The fourth TRAC factor, which is “the effect of expediting delayed action on agency activities of a higher or competing priority,” is particularly important in the visa context and also favors Defendants. Da Costa, 80 F.4th at 343 (quoting TRAC, 750 F.2d at 80). The D.C. Circuit has refused to grant relief “where ‘a judicial order putting [the petitioner] at the head of the queue [would] simply move[] all others back one space and produce[] no net gain.'” Mashpee Wampanoag Tribal Council, Inc., 336 F.3d at 1100 (alterations in original) (quoting In re Barr Lab'ys, Inc., 930 F.2d 72, 75 (D.C. Cir. 1991)). Such would be the case here, where moving Mr. Kandasamy and Mr. Kuruba to the front of the H-1B visa-adjudication line would merely reorder all applicants with no change in the overall timeline. To be sure, the backlog in visa adjudication is troubling. But compelling Defendants to process Mr. Kandasamy's and Mr. Kuruba's visa applications presents an individualized solution to a systemic problem and “would presumably delay other adjudications.” Liu v. Blinken, 544 F.Supp.3d 1, 13 (D.D.C. 2021) (quoting Skalka v. Kelly, 246 F.Supp.3d 147, 154 (D.D.C. 2017)). Additionally, “deference must be given to the State Department's prioritysetting and resource-allocation decisions” in the visa adjudication context. Arab, 600 F.Supp.3d at 71. It would be improper for the court to intervene and expedite Mr. Kandasamy's and Mr. Kuruba's visa applications at the expense of others. The fourth factor thus weighs in favor of Defendants.

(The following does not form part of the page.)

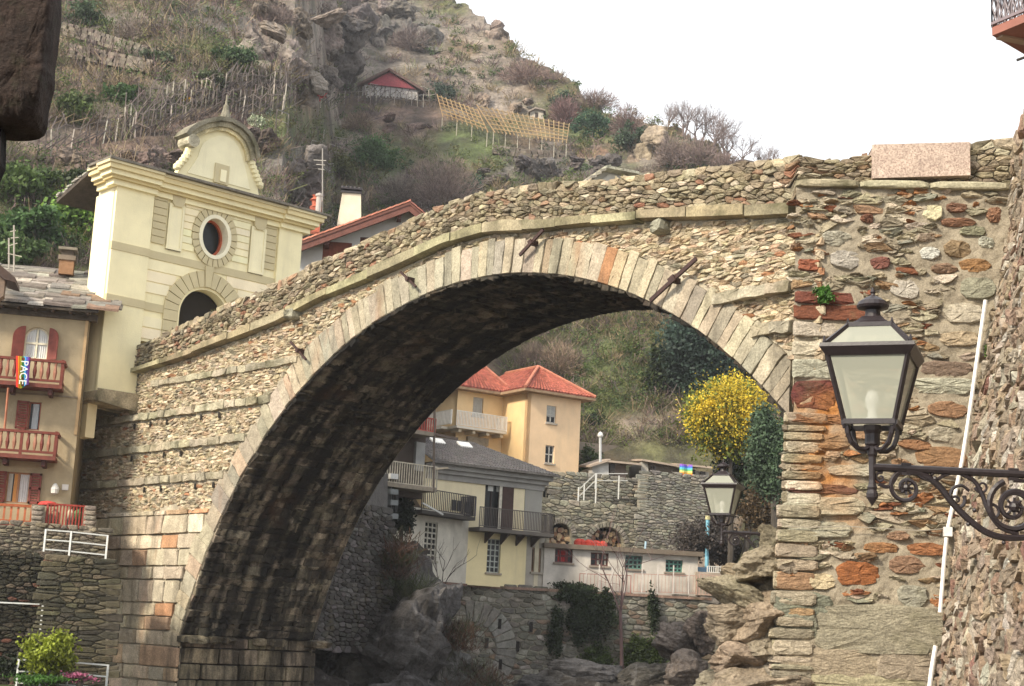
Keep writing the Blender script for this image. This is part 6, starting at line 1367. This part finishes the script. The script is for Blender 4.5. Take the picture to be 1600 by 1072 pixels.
ridge = [(828, 84, 7, 'bare tree alone on the rocky ridge above the red gabled house'), (885, 108, 4, 'low leafless tree on the upper ridge between the lone tree and the bushes'), (1042, 200, 6, 'bare tree at the left end of the ridge thicket'), (1068, 212, 8, 'bare spreading tree second from the left in the ridge thicket'), (1090, 226, 9, 'tall bare tree in the middle of the ridge thicket'), (1112, 240, 10, 'widest bare tree of the ridge thicket'), (1132, 252, 9, 'dense bare tree right of the widest one on the ridge'), (1160, 262, 9, 'bare tree with crooked open branches near the end of the ridge'), (1185, 266, 6, 'small bare tree just before the last one on the ridge'), (1212, 274, 8, 'last bare tree on the ridge against the white sky')]
for i, (x, y, h, l) in enumerate(ridge):
    p = hit(x, y+6)
    if p: bare_tree(x, y, h*.7*p.length/185, l, 100+i, group=RG, p=p, depth=4 if i != 1 else 3, nb=5, stems=1 if i in (0, 7, 9) else 2, col=(.17, .13, .12))
def twig_dome(px, py, rx, ry, col, label, n=5000, yo=0):
    p = hit(px, py)
    if p is None: return
    s = p.length/FPX; t = thing('bare_tree', label, 'tree', p); R = np.array([rx*s, rx*s*.7, ry*s]); d = runit(n); d[:, 2] = np.abs(d[:, 2])*1.1-.12
    k = 16; cl = runit(k); cl[:, 2] = np.abs(cl[:, 2]); sel_ = (d @ cl.T).max(1) > .82
    f = rng.uniform(.15, .97, n)**.7*np.where(sel_, 1.05, .88); P_ = np.array(p)+d*R*f[:, None]+np.array([0, 0, ry*s*.1]); dr = d*np.array([1, 1, 1.3])+rng.normal(size=(n, 3))*.35; dr /= np.linalg.norm(dr, axis=1)[:, None]
    L_ = s*rng.uniform(3, 11, n)[:, None]; sd_ = np.cross(dr, runit(n)); sd_ /= np.linalg.norm(sd_, axis=1)[:, None]
    cloud('crown', P_, sd_*s*rng.uniform(.12, .3, n)[:, None], dr*L_/2, np.array(col)*rng.uniform(.55, 1.4, n)[:, None], M_twig, t)
    tb = MB(); rs = random.Random(int(px))
    for i in range(14): e = p+Vector((rs.uniform(-.8, .8)*rx*s, rs.uniform(-.4, .4)*rx*s, rs.uniform(.4, .9)*ry*s)); m = p*.5+e*.5; m.x = p.x+(e.x-p.x)*.35; tb.tube([p-Vector((0, 0, .4)), m, e], [.9*s, .5*s, .15*s], tuple(q*.75 for q in col), 5)
    tb.build('trunk', M_twig, t)
for x, y, rx, ry, c, n, l in [(690, 330, 72, 84, (.25, .19, .165), 9000, 'large rounded grey brown leafless tree above the tiled house'), (622, 322, 40, 50, (.2, .165, .14), 3500, 'smaller leafless tree left of the large rounded one'), (882, 200, 30, 50, (.19, .115, .11), 3500, 'reddish leafless bush before the dark shrub near the hut'), (205, 66, 34, 46, (.26, .21, .18), 2200, 'pale leafless tree on the upper left terraces'), (640, 80, 34, 40, (.17, .13, .12), 2200, 'thin leafless tree under the upper cliff'), (872, 590, 44, 54, (.26, .19, .14), 3500, 'pale bare tree on the slope just right of the yellow house roof'), (1050, 262, 30, 50, (.22, .17, .15), 2800, 'leafless tree beside the pale bluff'), (1092, 262, 38, 46, (.22, .165, .15), 3000, 'brownish leafless thicket under the middle ridge trees'), (1135, 275, 34, 34, (.22, .16, .145), 2400, 'brownish leafless thicket under the right ridge trees'), (980, 215, 30, 50, (.2, .14, .125), 3000, 'leafless tree just left of the pale bluff'), (560, 205, 30, 30, (.22, .16, .12), 1800, 'low brown leafless bush under the vineyard of crossed poles'), (430, 40, 36, 30, (.2, .155, .14), 1800, 'brown leafless bush on the highest rock step'), (820, 130, 46, 34, (.22, .15, .13), 2600, 'brown leafless thicket between the lone ridge tree and the hut'), (930, 170, 40, 30, (.21, .15, .13), 2400, 'brown leafless thicket on the upper ridge slope'), (830, 575, 30, 40, (.2, .15, .12), 2000, 'brown leafless bush above the yellow house roof')]: twig_dome(x, y, rx, ry, c, l, n)
def bush(px, py, rx, ry, col, label, n=900, size=.2, name='bush', cat='bush', p=None, k=16, drop=.3, group=None, m=None, var=.35, dz=None):
    p = p or hit(px, py+ry*.6)
    if p is None: return
    s = p.length/FPX; t = thing(name, label, cat, p, group); cols = []; c = p+Vector((0, 0, ry*s*.8)); leafclump(c, (rx*s, (dz or rx)*s*.8, ry*s), n, size, col, cols, k=k, var=var)
    flush('foliage', cols, m or M_leaf, t); tb = MB(); rs = random.Random(int(px*7+py))
    for i in range(5): e = c+Vector((rs.uniform(-.5, .5)*rx*s, rs.uniform(-.4, .4)*rx*s, rs.uniform(-.2, .5)*ry*s)); tb.tube([p-Vector((0, 0, .3)), (p+e)/2+Vector((rs.uniform(-.2, .2), 0, 0)), e], [.08*ry*s*.5+.03, .04*ry*s*.5+.02, .015], (.07, .055, .04), 5)
    tb.build('stems', M_twig, t); return t
for x, y, rx, ry, c, n, l in [(360, 92, 36, 17, (0.047, 0.081, 0.034), 1200, 'dark green shrub under the rocky cliff at the upper left'), (588, 248, 38, 26, (0.068, 0.135, 0.041), 1600, 'bright green round shrub below the red gabled house'), (536, 268, 28, 22, (0.095, 0.101, 0.027), 1000, 'olive shrub left of the bright green one'), (735, 305, 24, 26, (0.027, 0.068, 0.038), 1200, 'dark green shrub at the right of the large leafless tree'), (928, 205, 34, 26, (0.041, 0.088, 0.047), 1500, 'deep green shrub beside the end of the pergola'), (880, 162, 26, 20, (0.054, 0.081, 0.047), 1000, 'dark conifer like shrub above the little hut'), (985, 222, 26, 30, (0.054, 0.081, 0.047), 1000, 'dark green shrub left of the pale cliff face'),
 (30, 300, 60, 36, (0.068, 0.108, 0.027), 1500, 'yellow green bushes at the left edge below the bare rock'), (120, 345, 48, 50, (0.121, 0.216, 0.034), 2600, 'bright fresh green tree behind the stone slab roof'), (55, 372, 60, 40, (0.047, 0.095, 0.027), 2200, 'dark green tree behind the aerials at the left'), (20, 400, 50, 30, (0.081, 0.135, 0.041), 1200, 'green shrub just above the stone slab roof at the far left'), (90, 290, 50, 22, (0.054, 0.081, 0.027), 1200, 'ivy green shrub under the bare pink rock'), (130, 30, 40, 20, (0.061, 0.095, 0.047), 900, 'green shrub beside the dark foreground stone'), (200, 150, 34, 20, (0.054, 0.101, 0.034), 900, 'green shrub in the terraces above the left vineyard'), (115, 175, 30, 24, (0.081, 0.115, 0.034), 900, 'light green shrub left of the vineyard rows'), (330, 130, 24, 16, (0.081, 0.101, 0.047), 600, 'small olive shrub above the vineyard'),
 (245, 95, 26, 14, (0.081, 0.108, 0.054), 500, 'small green shrub by the white blossom'), (690, 150, 24, 18, (0.041, 0.068, 0.047), 700, 'dark shrub in the cliff shadow right of the red gabled house')]: bush(x, y, rx, ry, c, l, n=n, size=.24)
bush(488, 150, 17, 13, (.42, .035, .04), 'bright red blossoming bush among the vineyard posts', 1100, .2, k=20, var=.2, p=hit(488, 158)*.95); bush(295, 157, 9, 5, (.6, .38, .03), 'small yellow flowering bush in the vineyard', 160, .15); bush(398, 194, 16, 10, (.42, .46, .33), 'pale cream tufted bush right of the stone finial', 500, .16); bush(420, 178, 6, 7, (.36, .38, .33), 'tiny pale bush just above the cream tufted one', 120, .15)
bush(225, 84, 16, 7, (.5, .48, .42), 'white blossoming shrub on the upper left terraces', 260, .13); bush(250, 96, 10, 7, (.45, .45, .38), 'smaller white blossoming shrub on the upper terraces', 160, .13)
# ---- vineyards: posts and wires
def vine(label, rows, h=1.6, wires=True, bars=True, col=(.16, .13, .11)):
    t = None; g = MB(); ps = MB(); P0 = None; rs = random.Random(len(label))
    for (x0, y0, x1, y1, n) in rows:
        pr = None
        for i in range(n+1):
            f = i/n; p = hit(x0+(x1-x0)*f, y0+(y1-y0)*f)
            if p is None: pr = None; continue
            P0 = P0 or p; q = p+Vector((rs.uniform(-.15, .15), rs.uniform(-.15, .15), h*rs.uniform(.85, 1.15))); ps.bar(p-Vector((0, 0, .4)), q, .075, col=vary((.34, .3, .25) if rs.random() < .35 else (.1, .08, .07), .2))
            if bars: e = q+Vector((rs.uniform(-1.0, .3), 2.0, rs.uniform(1.3, 1.8))); g.bar(q, e, .05, col=vary((.09, .07, .06), .3)); g.bar(p+Vector((0, 0, .3)), q+Vector((rs.uniform(.3, 1.4), .3, -.2)), .06, col=vary((.07, .055, .05), .3))
            if pr is not None and (q-pr).length < 12: g.bar(pr, q, .05, col=vary(col, .3)); g.bar(pr-Vector((0, 0, .7)), q-Vector((0, 0, .7)), .035, col=vary(col, .3))
            pr = q
    t = thing('vineyard_trellis', label, 'trellis', P0); o = ps.build('post_row', M_wood, t); o['kind'] = 'stuff'; o = g.build('wires', M_wood, t); return t
vine('long vineyard trellis of grey posts curving along the slope behind the tower gable', [(60, 243, 180, 222, 12), (180, 222, 320, 186, 18), (195, 200, 330, 168, 16), (215, 180, 340, 150, 14), (300, 160, 470, 142, 20), (330, 178, 470, 165, 16), (350, 150, 480, 132, 16), (350, 192, 440, 180, 10)])
vine('vineyard trellis of dark crossed poles left of the red gabled house', [(470, 135, 560, 128, 12), (480, 152, 570, 145, 12), (500, 168, 560, 160, 8), (450, 142, 560, 138, 14)])
vine('pale posts and mesh of the vineyard right below the red gabled house', [(560, 150, 660, 155, 12), (560, 162, 680, 168, 13), (580, 140, 680, 160, 10)], col=(.3, .27, .24))
vine('sparse posts and wires above the white chimney', [(470, 270, 520, 278, 5), (470, 240, 545, 255, 5), (430, 208, 540, 238, 6)], bars=False, col=(.3, .27, .25))
# ---- pergola of yellow poles
pg = None; g = MB(); ps = MB(); YP = (.25, .17, .08)
def pergola(L0, L1, nn, hgt):
    global pg
    A_ = [hit(*p) for p in L0]; B2 = [hit(*p) for p in L1]
    if None in A_ or None in B2: return
    P = lambda L_, f: L_[0]*(1-f)+L_[1]*f; zt = Vector((0, 0, hgt))
    for i in range(nn+1):
        f = i/nn; a, b_ = P(A_, f)+zt*.9, P(B2, f)+zt; g.bar(a-(b_-a)*.08, b_+(b_-a)*.08, .1, col=vary(YP, .25)); ps.bar(P(A_, f)-Vector((0, 0, 1)), a, .1, col=(.33, .3, .24)) if i % 3 == 0 else None
    for j in range(6):
        f = j/5; a, b_ = (A_[0]*(1-f)+B2[0]*f)+zt, (A_[1]*(1-f)+B2[1]*f)+zt; g.bar(a, b_, .09, col=vary(YP, .25))
    pg = pg or A_[0]
pergola(((770, 232), (884, 250)), ((745, 196), (888, 225)), 18, 2.4); pergola(((690, 205), (760, 230)), ((682, 176), (745, 200)), 9, 2.2)
if pg: t = thing('pergola', 'long pergola of yellow poles on grey posts across the middle of the slope', 'pergola', pg); g.build('pole_roof', M_wood, t); o = ps.build('posts', M_wood, t); o['kind'] = 'stuff'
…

The third and fifth factors concern the impacts of the delay on R2 Technologies. The third factor identifies “whether ‘human health and welfare are at stake'-in which case judicial intervention is more justified-and the fifth assesses the ‘nature and extent of the interests prejudiced by delay.'” Milligan, 502 F.Supp.3d at 319 (quoting TRAC, 750 F.2d at 80). These factors weigh in Defendants' favor. R2 Technologies alleges general harm to its business and reputation, ECF No. 11 ¶ 21, but it does not suggest a threat to anyone's physical health or wellbeing, see Da Costa, 80 F.4th at 345 (concluding that the third and fifth TRAC factors did not favor the plaintiffs where they did not, “for example, allege that they are unable to access electricity, water, food, or shelter”); Ahmadi v. Scharpf, No. 23-CV-953, 2024 WL 551542, at *6 (D.D.C. Feb. 12, 2024) (granting the defendants' motion to dismiss despite the plaintiff's claims of healthcare expenses resulting from a visa delay). It is well established that general allegations of economic injury by an employer are generally insufficient to tip the scales. Liberty Fund, Inc. v. Chao, 394 F.Supp.2d 105, 118 (D.D.C. 2005) (finding that a “substantial economic impact on any individual employer or employee” is not likely to significantly change the court's unreasonableness assessment); Infracost Inc. v. Blinken, 732 F.Supp.3d 1240, 1256 (S.D. Cal. 2024) (explaining that alleged financial harms to the employer and employee are “insufficient to tip TRAC factors three and five in [Plaintiffs'] favor” (alteration in original)). Thus, the third and fifth factors weigh in favor of Defendants.
Finally, the sixth TRAC factor concerns “whether the agency's bad faith caused the delay.” Sawahreh v. U.S. Dep't of State, 630 F.Supp.3d 155, 164 (D.D.C. 2022). R2 Technologies does not allege that Defendants have acted with impropriety. See ECF No. 11 ¶ 42. However, “[a]s TRAC directs . . . the lack of plausible allegations of impropriety does not weigh against [the plaintiff].” Fakhimi v. Dep't of State, No. 23-CV-1127, 2023 WL 6976073, at *11 (D.D.C. Oct.23, 2023). Thus, the factor is neutral.
* * *
As the D.C. Circuit explained in Da Costa, the delays in visa adjudications are “troubling.” 80 F.4th at 344. But after weighing the TRAC factors, the court concludes that R2 Technologies has not plausibly alleged that the delay with Mr. Kandasamy's and Mr. Kuruba's visas is unreasonable. Accordingly, the court will dismiss the complaint.
IV. CONCLUSION
For the foregoing reasons, the court will grant Defendants' motion to dismiss, ECF No. 12. A separate order will issue.